The question is actually whether he would object if they were used on an American citizen intercepted by a foreign government who, on his own initiative and part of some private conspiracy, went across the world in a covert plan to detonate himself in the midst of civilians or to render aid or comfort to those planning to do so.

Essentially, would the President object to that foreign county using identical interrogation procedures on an American citizen who meets the definition of an unlawful enemy combatant?

And the answer is he would not object. I believe he has used universal language to talk about the rights of states in general (and not just the US in particular) to create special rules to protect against particularly dangerous individuals who do not meet the definition of protected prisoners of war under the Geneva convention.
 
Thank you for your comment. You raise an extremely important point I keep meaning to address.

The various "procedures" (torture, extraordinary rendition, imprisonment at Guantanamo) are not employed against terrorists. They are employed against people whom someone has accused of being terrorists, or whom the administration suspects of being terrorists. The difference, and the danger, is quite obvious.

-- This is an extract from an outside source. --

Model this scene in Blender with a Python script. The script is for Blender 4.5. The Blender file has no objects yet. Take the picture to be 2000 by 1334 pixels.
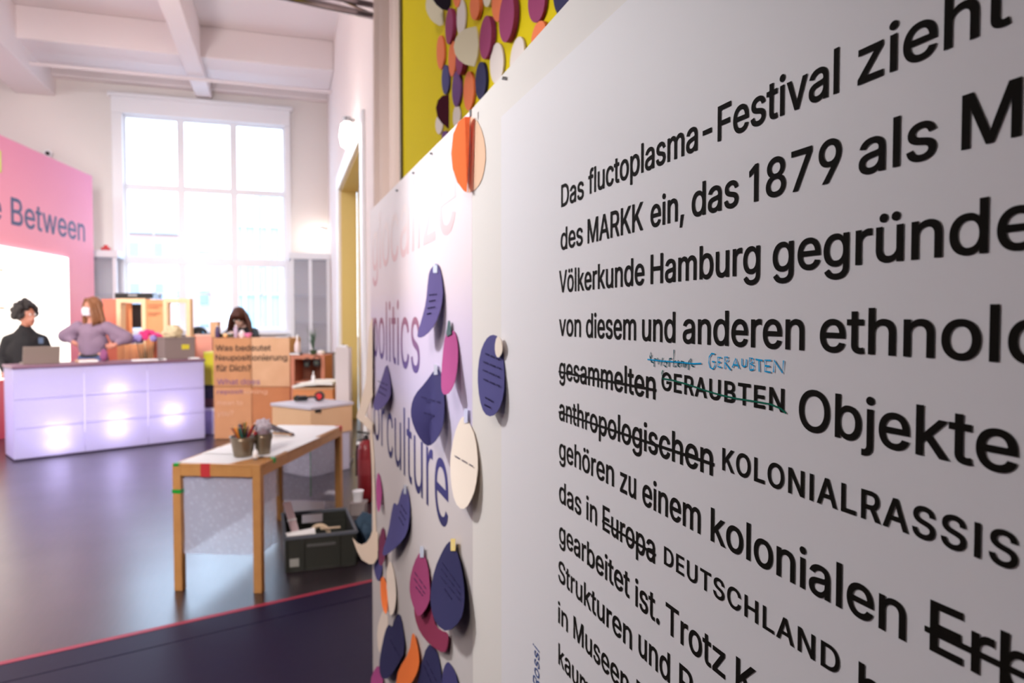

The administration has fought hard to prevent any sort of oversight, check or balance, judicial review, use of habeus corpus, or other similar elements of the rule of law. There's no process by which an innocent man might establish his innocence. This is unconstitutional and illegal.

Finally, states do not have rights. If Bush indeed suggested such, as you state, he's wrong. Individuals have rights, and states have only such just powers as individuals grant them. Of course, states also have the unjust powers they grab for themselves.